We’re excited for our Executive Director, Larry McCrary’s, soon-to-be-released book,
The Marketspace: Essential Relationships Between the Sending Church, Marketplace Worker, and Missionary Team
In anticipation of its release, we wanted to repost a resource we’ve shared over the years that has shaped this new book of the paradigm shift from ‘traditional paths’ to ‘alternative paths’ to mission.
____________________
Traditional Paths to Mission
The responsibility to send, care for, and receive back missionaries belongs to the church, or, more specifically, to the local church from which they are sent. The church is strangely absent, however, from the most common paths to mission followed by missionaries:
As you can see in the above diagram, there are traditionally two main paths to the mission field—through a job transfer with an employer or through joining a missions agency. Either path can land the missionary on the field and lead to missionary engagement, disciple-making, and indigenous church plants. But where is the church in the process?

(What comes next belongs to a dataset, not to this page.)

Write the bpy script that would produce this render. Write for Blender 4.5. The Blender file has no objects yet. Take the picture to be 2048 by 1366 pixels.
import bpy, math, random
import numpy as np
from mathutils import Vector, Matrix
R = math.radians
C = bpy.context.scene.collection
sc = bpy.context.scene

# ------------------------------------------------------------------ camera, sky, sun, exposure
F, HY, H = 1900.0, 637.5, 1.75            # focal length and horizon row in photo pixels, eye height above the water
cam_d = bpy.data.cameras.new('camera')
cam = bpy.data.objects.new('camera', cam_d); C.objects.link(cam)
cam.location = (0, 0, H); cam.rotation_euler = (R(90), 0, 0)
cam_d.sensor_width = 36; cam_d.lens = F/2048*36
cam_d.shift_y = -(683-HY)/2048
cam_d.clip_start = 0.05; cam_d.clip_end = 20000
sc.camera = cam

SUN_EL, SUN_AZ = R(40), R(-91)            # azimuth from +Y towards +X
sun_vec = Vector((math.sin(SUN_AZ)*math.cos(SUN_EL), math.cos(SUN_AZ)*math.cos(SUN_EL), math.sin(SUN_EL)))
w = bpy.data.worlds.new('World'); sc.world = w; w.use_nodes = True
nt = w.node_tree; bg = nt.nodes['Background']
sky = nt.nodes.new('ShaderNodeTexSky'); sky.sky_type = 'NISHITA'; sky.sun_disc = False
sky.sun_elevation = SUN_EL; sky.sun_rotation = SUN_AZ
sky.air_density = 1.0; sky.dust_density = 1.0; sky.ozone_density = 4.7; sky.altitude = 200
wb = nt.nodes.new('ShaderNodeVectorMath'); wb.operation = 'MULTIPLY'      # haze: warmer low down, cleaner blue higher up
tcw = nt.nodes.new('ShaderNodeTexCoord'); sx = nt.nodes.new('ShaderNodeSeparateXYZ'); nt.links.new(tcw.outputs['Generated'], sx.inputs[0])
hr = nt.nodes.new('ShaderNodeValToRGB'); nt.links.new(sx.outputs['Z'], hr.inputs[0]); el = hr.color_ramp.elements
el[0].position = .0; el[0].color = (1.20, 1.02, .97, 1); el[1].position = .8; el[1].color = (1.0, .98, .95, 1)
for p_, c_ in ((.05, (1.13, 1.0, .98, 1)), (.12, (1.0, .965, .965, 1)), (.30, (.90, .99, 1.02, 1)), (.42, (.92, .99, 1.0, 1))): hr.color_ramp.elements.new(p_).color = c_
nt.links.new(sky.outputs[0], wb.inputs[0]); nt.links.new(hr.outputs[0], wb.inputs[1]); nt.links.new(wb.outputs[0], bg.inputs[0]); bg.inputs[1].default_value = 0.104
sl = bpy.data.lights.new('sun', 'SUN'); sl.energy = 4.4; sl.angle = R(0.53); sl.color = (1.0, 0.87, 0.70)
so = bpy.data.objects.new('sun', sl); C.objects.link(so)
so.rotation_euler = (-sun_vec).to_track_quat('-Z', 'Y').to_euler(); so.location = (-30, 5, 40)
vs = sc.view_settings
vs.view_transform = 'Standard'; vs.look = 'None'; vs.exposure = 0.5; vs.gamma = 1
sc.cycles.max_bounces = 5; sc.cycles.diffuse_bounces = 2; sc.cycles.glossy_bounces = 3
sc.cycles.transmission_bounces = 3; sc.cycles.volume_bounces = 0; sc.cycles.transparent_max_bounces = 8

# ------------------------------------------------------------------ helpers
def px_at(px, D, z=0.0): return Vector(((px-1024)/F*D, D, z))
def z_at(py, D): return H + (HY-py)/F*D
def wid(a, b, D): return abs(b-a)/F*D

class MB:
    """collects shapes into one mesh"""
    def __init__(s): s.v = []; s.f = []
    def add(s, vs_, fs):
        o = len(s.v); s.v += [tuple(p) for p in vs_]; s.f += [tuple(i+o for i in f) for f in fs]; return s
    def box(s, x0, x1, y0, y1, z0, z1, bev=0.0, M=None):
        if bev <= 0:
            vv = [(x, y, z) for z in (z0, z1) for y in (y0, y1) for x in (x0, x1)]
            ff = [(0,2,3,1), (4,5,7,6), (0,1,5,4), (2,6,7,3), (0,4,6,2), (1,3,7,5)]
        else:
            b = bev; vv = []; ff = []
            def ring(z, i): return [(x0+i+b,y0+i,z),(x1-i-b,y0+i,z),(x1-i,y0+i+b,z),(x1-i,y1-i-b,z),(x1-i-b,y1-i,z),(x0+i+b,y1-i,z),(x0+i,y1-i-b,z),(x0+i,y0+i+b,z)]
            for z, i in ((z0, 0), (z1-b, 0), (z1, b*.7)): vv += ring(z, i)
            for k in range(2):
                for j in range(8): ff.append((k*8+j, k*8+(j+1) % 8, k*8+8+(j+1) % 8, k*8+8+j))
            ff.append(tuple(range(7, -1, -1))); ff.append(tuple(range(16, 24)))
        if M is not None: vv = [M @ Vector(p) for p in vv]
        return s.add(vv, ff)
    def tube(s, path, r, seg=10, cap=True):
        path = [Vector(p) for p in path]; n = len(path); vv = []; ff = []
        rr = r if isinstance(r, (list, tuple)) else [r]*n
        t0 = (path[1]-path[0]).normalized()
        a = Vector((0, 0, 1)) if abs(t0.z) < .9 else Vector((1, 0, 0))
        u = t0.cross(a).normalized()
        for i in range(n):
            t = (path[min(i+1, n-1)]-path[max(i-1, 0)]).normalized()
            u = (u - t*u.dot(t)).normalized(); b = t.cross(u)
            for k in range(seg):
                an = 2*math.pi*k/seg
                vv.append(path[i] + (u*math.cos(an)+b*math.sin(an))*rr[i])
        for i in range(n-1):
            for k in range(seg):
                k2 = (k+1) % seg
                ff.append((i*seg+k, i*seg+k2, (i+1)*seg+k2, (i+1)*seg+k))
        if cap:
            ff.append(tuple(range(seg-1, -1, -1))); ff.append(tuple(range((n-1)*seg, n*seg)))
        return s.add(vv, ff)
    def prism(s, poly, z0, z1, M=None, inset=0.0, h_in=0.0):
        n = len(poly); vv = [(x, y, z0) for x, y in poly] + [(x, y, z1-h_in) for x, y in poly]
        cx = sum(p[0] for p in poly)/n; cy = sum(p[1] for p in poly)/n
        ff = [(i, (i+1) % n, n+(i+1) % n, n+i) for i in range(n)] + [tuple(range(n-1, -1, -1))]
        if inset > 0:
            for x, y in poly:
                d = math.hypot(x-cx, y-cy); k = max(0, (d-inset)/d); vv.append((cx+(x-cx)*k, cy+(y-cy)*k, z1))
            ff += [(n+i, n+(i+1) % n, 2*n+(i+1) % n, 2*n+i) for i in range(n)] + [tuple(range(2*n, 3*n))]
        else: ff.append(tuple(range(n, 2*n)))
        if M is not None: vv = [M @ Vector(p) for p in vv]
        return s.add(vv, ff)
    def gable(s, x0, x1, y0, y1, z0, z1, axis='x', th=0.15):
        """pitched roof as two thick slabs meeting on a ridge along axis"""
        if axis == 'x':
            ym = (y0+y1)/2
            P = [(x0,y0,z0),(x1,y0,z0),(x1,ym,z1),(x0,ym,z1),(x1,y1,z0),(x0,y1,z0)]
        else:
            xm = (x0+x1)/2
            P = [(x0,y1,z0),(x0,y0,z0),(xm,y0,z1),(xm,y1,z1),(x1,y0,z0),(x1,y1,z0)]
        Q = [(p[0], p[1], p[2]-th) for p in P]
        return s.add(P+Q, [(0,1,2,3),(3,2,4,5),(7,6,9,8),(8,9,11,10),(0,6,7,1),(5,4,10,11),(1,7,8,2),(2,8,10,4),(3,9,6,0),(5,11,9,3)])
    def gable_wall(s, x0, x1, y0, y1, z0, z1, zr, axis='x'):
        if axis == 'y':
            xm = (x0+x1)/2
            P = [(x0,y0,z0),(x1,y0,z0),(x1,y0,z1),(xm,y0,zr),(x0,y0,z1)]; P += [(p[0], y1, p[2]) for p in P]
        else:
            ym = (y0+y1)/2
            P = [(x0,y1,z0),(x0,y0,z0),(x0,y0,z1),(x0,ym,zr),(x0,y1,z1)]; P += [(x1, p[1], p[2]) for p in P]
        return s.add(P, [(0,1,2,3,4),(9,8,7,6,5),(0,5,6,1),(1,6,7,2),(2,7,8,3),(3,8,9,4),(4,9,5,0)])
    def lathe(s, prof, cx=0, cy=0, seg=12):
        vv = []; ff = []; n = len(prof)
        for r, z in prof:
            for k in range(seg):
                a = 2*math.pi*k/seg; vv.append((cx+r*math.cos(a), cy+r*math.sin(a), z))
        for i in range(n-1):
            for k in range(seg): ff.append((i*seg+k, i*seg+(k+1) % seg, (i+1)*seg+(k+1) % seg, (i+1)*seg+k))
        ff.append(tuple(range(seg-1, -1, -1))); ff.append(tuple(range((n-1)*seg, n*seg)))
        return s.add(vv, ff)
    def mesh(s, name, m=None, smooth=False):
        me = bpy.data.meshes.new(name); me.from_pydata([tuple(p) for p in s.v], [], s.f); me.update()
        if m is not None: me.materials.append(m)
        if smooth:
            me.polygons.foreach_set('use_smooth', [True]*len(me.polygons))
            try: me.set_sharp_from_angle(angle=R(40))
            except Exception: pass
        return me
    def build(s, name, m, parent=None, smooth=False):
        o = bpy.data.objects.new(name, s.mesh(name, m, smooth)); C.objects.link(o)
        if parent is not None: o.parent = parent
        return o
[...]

Alternative Paths to Mission
There is a better way. There is a way for the church to join in the work on the field and not leave her sent ones alone. There is a way for the church to learn from the experience of those it has sent:
As you can see in the above diagram, the traditional paths to mission remain, but the local church retains the sending authority given by Christ. Moreover, those paths are two of many and can be applied not only to international mission, but also to all of the missionaries who remain in the neighborhoods and communities where God has already placed them. In each case above, the local church retains authority in the life of the ones sent and helps them determine how engagement will happen. The missionaries are loved and shepherded, and the local church reaps the wonderful benefits of learning from the members’ experiences on the field. As a result, people in the local church become partners on the field and learn to think and act like the people they already are: sent ones.